Cropredy marina

Recently at the Cutweb rally Tony Brooks (www.tb-training.co.uk/) noted that he thought our rudder was loose. I had noticed it appeared to wobble slightly as you went from left to right. After talking it over with various people it seemed the likely problem was the two bolts holding the rudder on to the shaft had become loose. I checked the photos we took when the boat was in dry dock and could see the two main bolts, plus a third ‘tightener’.

We had planned a weekend cruise with friends Jan & Mike so I booked into the slipway at Clattercote wharf for the preceding Wednesday. I told Richard at the slipway that we would only need an hour or so as all I had to do was tighten up some bolts.

The slipway is only a few hundred yards from the marina. We arrived at about 10 o’clock. It took quite a while turn the boat around to get it the right way to go up the slipway. I had thought that we could go up stern first, but Richard advised that that wasn’t safe as the water could come in the front through the deck drain holes.

Going up!
Going up!

 

Out of the water
Out of the water

 

The rudder
The rudder

It was clear, once the boat was out of the water, that it wasnt a problem with loose bolts at all. The bush on the skeg (at the bottom of the rudder) was badly worn, so the shaft was loose and wobbling around.

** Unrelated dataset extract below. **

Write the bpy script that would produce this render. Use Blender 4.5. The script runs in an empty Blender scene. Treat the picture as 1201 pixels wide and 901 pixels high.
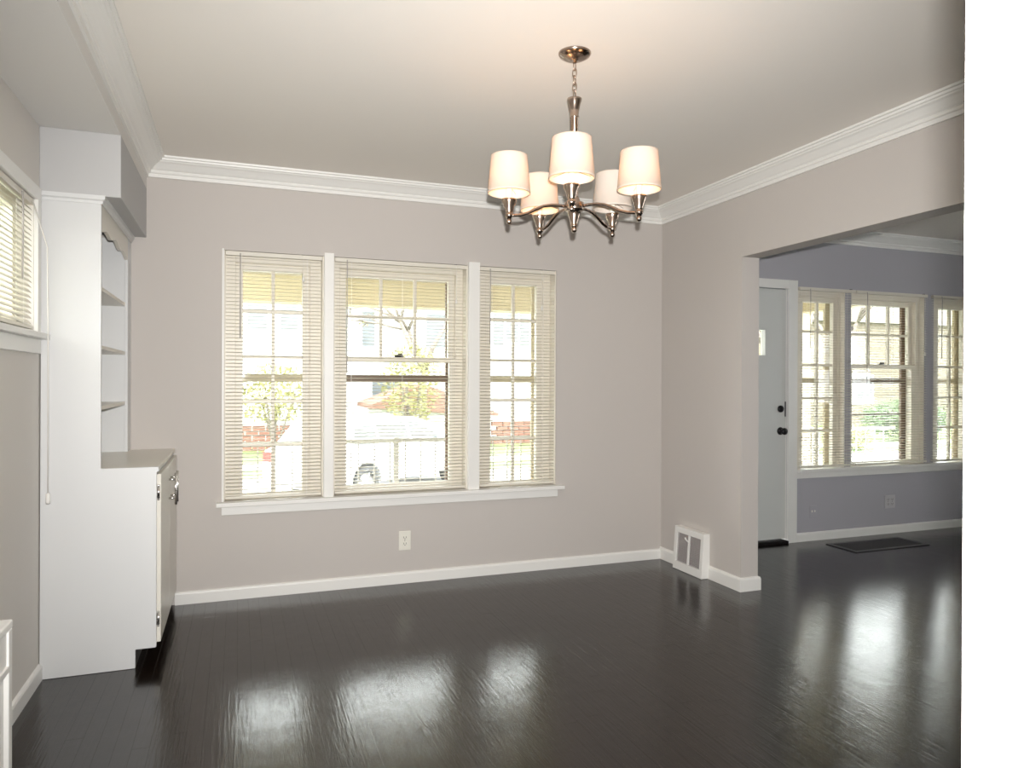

This meant it wouldn’t be just a short job of tightening bolts. Richard agreed to cancel his plans for the day and help us get it fixed. First a ring round various of his contacts to see if we could get a bespoke bush made today. Luckily a small engineering firm in Braunston said they could do it.

The next problem was getting the rudder off. We had removed the two main bolts and the third tightener, but though it was loose, the rudder wouldn’t come off despite much heaving, levering and hammering. We then realised that the third bolt had sheared off and the tip was still inside.  So Richard decided that we would need to saw it off and weld a new one back on.

So after a trip to Banbury for new bolts, a hole saw and a new top bearing and then to Braunston for the new bottom bush, Richard started work cutting and welding.

It was dark by the time all the work was finished and we slipped back into the water by torchlight.